No, there is no rule within WoD for this, you'll need to house rule.
There are any number of personality mechanics out there in RPG-land that provide different levels of prescriptiveness in their execution.
Don't Do That - Or Change Your Approach
To start off, you should carefully consider whether prescriptive personality mechanics are the right way to go. Many players hate them as they remove their volitional link with their character, and rightly so. It can harm immersion and basically lead to people thinking you/your game sucks. The annals of RPG campaigns are littered with this. So make sure you and your group are on board with this before proceeding. Here is a good overview of the differences between types of personality mechanic.
Are you just wanting to tell players what they should do? In that case, just tell them and have be unhappy. Having a rule for it just means you'll still be thwarted when the dice come up their way. GM fiat is GM fiat, don't try to shift blame to the system.
I'm not anti personality mechanics, but you should be using them from the point of view of providing better simulation. Or going full narrative; I always thought the Storyteller system had a hard row to hoe because it wanted to be more story/dramatist but still used a trad sim ruleset - you might want to look at fully narrative games like Fiasco where you are more controlling characters in the story, with less expectation of character immersion and thus personality mechanics become more "fun, like in the Sims" and less "hateful." That requires a major cognitive shift on the part of your whole group though.
OK OK, Now To The Mechanics
After the big caveat, assuming you want to do it, here's some options.
Fully Prescriptive
One approach is insanity type mechanics where you roll to see if you crack before doing something. Unknown Armies has a five-point stress/madness meter (violence, unnatural, helplessness, isolation, self) with "failed" and "hardened" scores. Stress stimuli have a degree. You don't have to check if it's under your hardened level. If you have to check and fail, you "freeze, flee or fight" in UA though I guess you're looking to remove the fight option. I know some people have adapted it to nWoD.
Pendragon has personality trait pairs where you do have to roll against them to overcome your nature. Here's the list and a short example of their use in play. You'd need to define what the general set of personality traits are you think is important - is it just the one "Morality = don't be a big gamer kill freak?" Do you want something more nuanced? What if different characters have different values, do you want one simple Morality stat to tell them all to act the same way?
Other games have implemented this in terms of specific traits, usually negative (like in Savage Worlds, if you have several disads you have to roll against them to not succumb to temptation).
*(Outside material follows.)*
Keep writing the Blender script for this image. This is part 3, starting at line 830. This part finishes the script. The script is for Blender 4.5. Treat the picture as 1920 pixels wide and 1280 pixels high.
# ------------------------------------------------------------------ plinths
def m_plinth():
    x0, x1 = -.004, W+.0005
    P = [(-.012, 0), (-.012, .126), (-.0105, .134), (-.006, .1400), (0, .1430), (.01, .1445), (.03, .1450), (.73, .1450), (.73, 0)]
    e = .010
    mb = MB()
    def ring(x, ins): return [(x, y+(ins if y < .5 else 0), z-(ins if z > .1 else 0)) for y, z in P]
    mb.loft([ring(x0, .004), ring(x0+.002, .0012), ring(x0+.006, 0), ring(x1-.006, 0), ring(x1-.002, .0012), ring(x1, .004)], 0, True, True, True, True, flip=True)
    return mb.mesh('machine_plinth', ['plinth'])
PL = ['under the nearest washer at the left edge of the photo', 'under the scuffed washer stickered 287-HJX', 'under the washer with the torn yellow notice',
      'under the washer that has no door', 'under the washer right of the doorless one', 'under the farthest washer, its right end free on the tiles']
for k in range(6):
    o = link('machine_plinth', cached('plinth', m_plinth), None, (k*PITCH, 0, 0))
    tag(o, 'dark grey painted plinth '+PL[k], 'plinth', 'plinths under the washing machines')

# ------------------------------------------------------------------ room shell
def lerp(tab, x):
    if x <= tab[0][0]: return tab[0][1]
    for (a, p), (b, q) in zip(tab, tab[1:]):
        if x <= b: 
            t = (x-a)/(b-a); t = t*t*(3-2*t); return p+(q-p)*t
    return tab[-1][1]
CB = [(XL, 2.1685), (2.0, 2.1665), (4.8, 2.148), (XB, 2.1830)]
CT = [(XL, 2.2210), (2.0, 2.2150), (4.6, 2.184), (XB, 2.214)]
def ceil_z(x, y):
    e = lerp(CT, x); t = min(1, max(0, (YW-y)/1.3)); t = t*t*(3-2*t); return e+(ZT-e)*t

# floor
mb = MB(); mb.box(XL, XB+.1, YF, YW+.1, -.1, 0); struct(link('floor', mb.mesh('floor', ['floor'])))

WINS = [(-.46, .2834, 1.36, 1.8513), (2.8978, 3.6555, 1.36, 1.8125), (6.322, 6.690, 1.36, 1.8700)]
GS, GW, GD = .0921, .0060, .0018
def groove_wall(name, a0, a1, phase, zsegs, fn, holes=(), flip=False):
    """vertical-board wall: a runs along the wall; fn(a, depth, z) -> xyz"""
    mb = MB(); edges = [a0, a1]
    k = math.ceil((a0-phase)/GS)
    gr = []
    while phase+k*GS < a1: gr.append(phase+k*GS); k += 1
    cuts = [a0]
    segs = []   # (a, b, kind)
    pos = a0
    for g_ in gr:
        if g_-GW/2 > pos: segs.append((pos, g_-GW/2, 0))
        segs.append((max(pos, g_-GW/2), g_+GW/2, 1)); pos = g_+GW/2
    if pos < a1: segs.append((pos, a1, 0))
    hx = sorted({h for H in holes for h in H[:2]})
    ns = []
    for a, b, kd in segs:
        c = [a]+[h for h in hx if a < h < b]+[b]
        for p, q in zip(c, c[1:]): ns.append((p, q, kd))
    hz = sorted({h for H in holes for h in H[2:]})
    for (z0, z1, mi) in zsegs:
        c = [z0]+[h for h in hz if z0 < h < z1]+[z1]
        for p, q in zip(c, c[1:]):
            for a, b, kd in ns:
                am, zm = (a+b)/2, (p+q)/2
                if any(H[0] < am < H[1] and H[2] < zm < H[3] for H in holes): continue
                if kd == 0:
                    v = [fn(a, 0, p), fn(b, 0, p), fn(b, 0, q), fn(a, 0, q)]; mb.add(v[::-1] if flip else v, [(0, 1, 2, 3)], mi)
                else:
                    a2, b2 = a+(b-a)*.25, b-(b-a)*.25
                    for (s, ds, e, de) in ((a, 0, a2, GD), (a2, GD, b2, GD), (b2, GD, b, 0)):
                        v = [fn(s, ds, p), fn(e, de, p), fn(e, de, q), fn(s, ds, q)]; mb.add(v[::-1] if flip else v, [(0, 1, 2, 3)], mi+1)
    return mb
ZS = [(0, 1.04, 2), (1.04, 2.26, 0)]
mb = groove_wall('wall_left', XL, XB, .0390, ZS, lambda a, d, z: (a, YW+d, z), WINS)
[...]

It sounds like you're making "still somewhat human" into a disad they have to roll against, (@Jadasc mentions this approach) which is fine at a point in time but will obviously result in them deliberately driving their humanity down to the point where it's not messing with them any more.
Partially Prescriptive
If you are just trying to give PCs a little help to overcome their less reflective nature, you don't have to use a mechanic that "just plain stops" them from taking actions. WoD has a form of this, the loss of Humanity every time you do something naughty that makes you eventually go all NPC is supposed to disincent you from going on kill-pages all the time.
Maybe it's not direct enough, or maybe bennies are better than slaps. Try awarding something - your game's equivalent of hero points - whenever someone follows their humanity instead of just doing whatever they want. A more complex version of this is FATE, where you get fate points for nerfing yourself according to your traits.
This approach is often much more palatable to players, because they are still able to perform actions if they feel very strongly about it, by paying in some virtual currency, but there's clear incentive to act in character that they will heed most of the time.